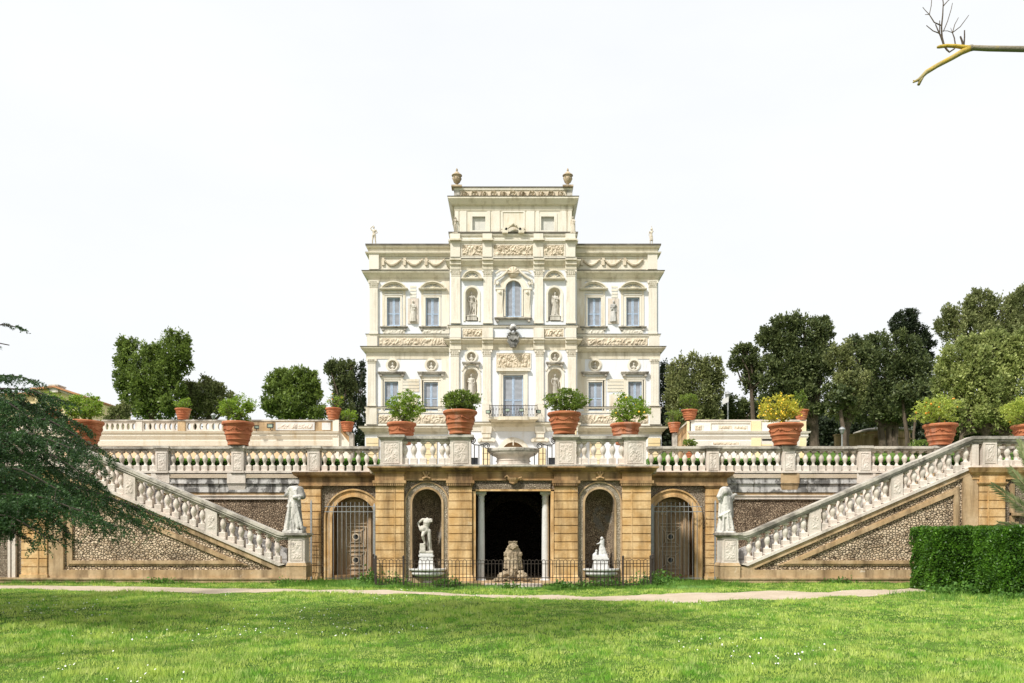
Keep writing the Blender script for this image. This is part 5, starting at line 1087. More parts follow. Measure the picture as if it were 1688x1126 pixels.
# busts
def bust(mb):
    body_h = Vector((0,0,.36)); ell(mb, body_h+Vector((0,0,.02)), .085, .1, .12); ell(mb, body_h+Vector((0,.01,.05)), .10, .11, .10); ell(mb, body_h+Vector((0,-.10,-.0)), .015, .02, .03); cap_(mb, (0,0,.3), .055, (0,0,.2), .07); ell(mb, (0,0,.12), .19, .11, .10); ell(mb, (0,.0,.0), .10, .08, .1); cap_(mb, (0,0,-.1), .08, (0,0,-.05), .05); cap_(mb, (-.13,-.06,.17), .03, (.1,-.1,.03), .03)
blab = {(647,601.7): 'small bust in the outermost round niche of the villa’s left wing', (711,601.7): 'small bust in the left wing of the villa, in the round niche nearer the centre',
        (M(711),602): 'small bust in the right wing of the villa, in the round niche nearer the centre', (M(647),602): 'small bust in the outermost round niche of the villa’s right wing'}
for (a, b_), lb in blab.items(): statue(lb, (X(a,VY), VY+.10, Z(b_,VY)-.30), .62, bust, tot=.55, base=None, voxel=.018, name='bust', cat='bust', group='busts in the round niches')
for q, lb in ((777, 'small bust in the round niche just above the cloaked niche statue'), (M(777), 'small bust in the round niche just above the skirted male niche statue')):
    statue(lb, (X(q,VC), VC+.10, Z(588,VC)-.30), .62, bust, tot=.55, base=None, voxel=.018, name='bust', cat='bust', group='busts in the round niches')
# roof statues
Yr = VY+.3
m_roofst = stone('roof_statue_stone', (.56,.49,.39), (.64,.58,.48), (.20,.16,.12), .48, .66, .7, 3, fine=14)
statue('nude roof statue with an arm raised to its head, on the left roof corner', (X(616.5,Yr), Yr, Z(405.3,Yr)), 1.66, lambda m: body(m, dict(elL=(-.33,0,1.62), haL=(-.1,-.06,1.80), head=(-.02,-.02,1.67), elR=(.3,.02,1.2), haR=(.16,-.1,1.06), knL=(-.14,-.04,.5), anL=(-.16,.03,.09), knR=(.13,-.03,.51), anR=(.17,.03,.09)), thick=1.15), mat=m_roofst, base=(.3,.2,.06))
statue('slender roof statue with a raised arm, on the far right roof corner', (X(1073.5,Yr), Yr, Z(405.3,Yr)), 1.5, lambda m: (body(m, dict(elR=(.1,-.05,1.72), haR=(.03,-.05,1.95), elL=(-.24,.02,1.16), haL=(-.2,0,.95))), skirt(m, .5, 1.1, .17, .12, 4, 7, .03)), mat=m_roofst, base=(.3,.2,.06))
Yq = VC-.1
statue('bearded statue on the ledge against the left edge of the villa tower', (X(750.5,Yq), Yq, Z(385,Yq)), 1.4, lambda m: (body(m, dict(elL=(-.3,-.03,1.2), haL=(-.3,-.06,.95), elR=(.3,0,1.3), haR=(.12,-.16,1.3)))), mat=m_roofst, base=(.3,.2,.06))
statue('draped statue on the ledge against the right edge of the villa tower', (X(944.5,Yq), Yq, Z(385,Yq)), 1.42, lambda m: draped(m, 9), mat=m_roofst, base=(.3,.2,.06))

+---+

→ Description of the task
Reproduce the material above in full and without alteration, but skip all pictures.

→ Final answer
Keep writing the Blender script for this image. This is part 5, starting at line 1087. More parts follow. Measure the picture as if it were 1688x1126 pixels.
# busts
def bust(mb):
    body_h = Vector((0,0,.36)); ell(mb, body_h+Vector((0,0,.02)), .085, .1, .12); ell(mb, body_h+Vector((0,.01,.05)), .10, .11, .10); ell(mb, body_h+Vector((0,-.10,-.0)), .015, .02, .03); cap_(mb, (0,0,.3), .055, (0,0,.2), .07); ell(mb, (0,0,.12), .19, .11, .10); ell(mb, (0,.0,.0), .10, .08, .1); cap_(mb, (0,0,-.1), .08, (0,0,-.05), .05); cap_(mb, (-.13,-.06,.17), .03, (.1,-.1,.03), .03)
blab = {(647,601.7): 'small bust in the outermost round niche of the villa’s left wing', (711,601.7): 'small bust in the left wing of the villa, in the round niche nearer the centre',
        (M(711),602): 'small bust in the right wing of the villa, in the round niche nearer the centre', (M(647),602): 'small bust in the outermost round niche of the villa’s right wing'}
for (a, b_), lb in blab.items(): statue(lb, (X(a,VY), VY+.10, Z(b_,VY)-.30), .62, bust, tot=.55, base=None, voxel=.018, name='bust', cat='bust', group='busts in the round niches')
for q, lb in ((777, 'small bust in the round niche just above the cloaked niche statue'), (M(777), 'small bust in the round niche just above the skirted male niche statue')):
    statue(lb, (X(q,VC), VC+.10, Z(588,VC)-.30), .62, bust, tot=.55, base=None, voxel=.018, name='bust', cat='bust', group='busts in the round niches')
# roof statues
Yr = VY+.3
m_roofst = stone('roof_statue_stone', (.56,.49,.39), (.64,.58,.48), (.20,.16,.12), .48, .66, .7, 3, fine=14)
statue('nude roof statue with an arm raised to its head, on the left roof corner', (X(616.5,Yr), Yr, Z(405.3,Yr)), 1.66, lambda m: body(m, dict(elL=(-.33,0,1.62), haL=(-.1,-.06,1.80), head=(-.02,-.02,1.67), elR=(.3,.02,1.2), haR=(.16,-.1,1.06), knL=(-.14,-.04,.5), anL=(-.16,.03,.09), knR=(.13,-.03,.51), anR=(.17,.03,.09)), thick=1.15), mat=m_roofst, base=(.3,.2,.06))
statue('slender roof statue with a raised arm, on the far right roof corner', (X(1073.5,Yr), Yr, Z(405.3,Yr)), 1.5, lambda m: (body(m, dict(elR=(.1,-.05,1.72), haR=(.03,-.05,1.95), elL=(-.24,.02,1.16), haL=(-.2,0,.95))), skirt(m, .5, 1.1, .17, .12, 4, 7, .03)), mat=m_roofst, base=(.3,.2,.06))
Yq = VC-.1
statue('bearded statue on the ledge against the left edge of the villa tower', (X(750.5,Yq), Yq, Z(385,Yq)), 1.4, lambda m: (body(m, dict(elL=(-.3,-.03,1.2), haL=(-.3,-.06,.95), elR=(.3,0,1.3), haR=(.12,-.16,1.3)))), mat=m_roofst, base=(.3,.2,.06))
statue('draped statue on the ledge against the right edge of the villa tower', (X(944.5,Yq), Yq, Z(385,Yq)), 1.42, lambda m: draped(m, 9), mat=m_roofst, base=(.3,.2,.06))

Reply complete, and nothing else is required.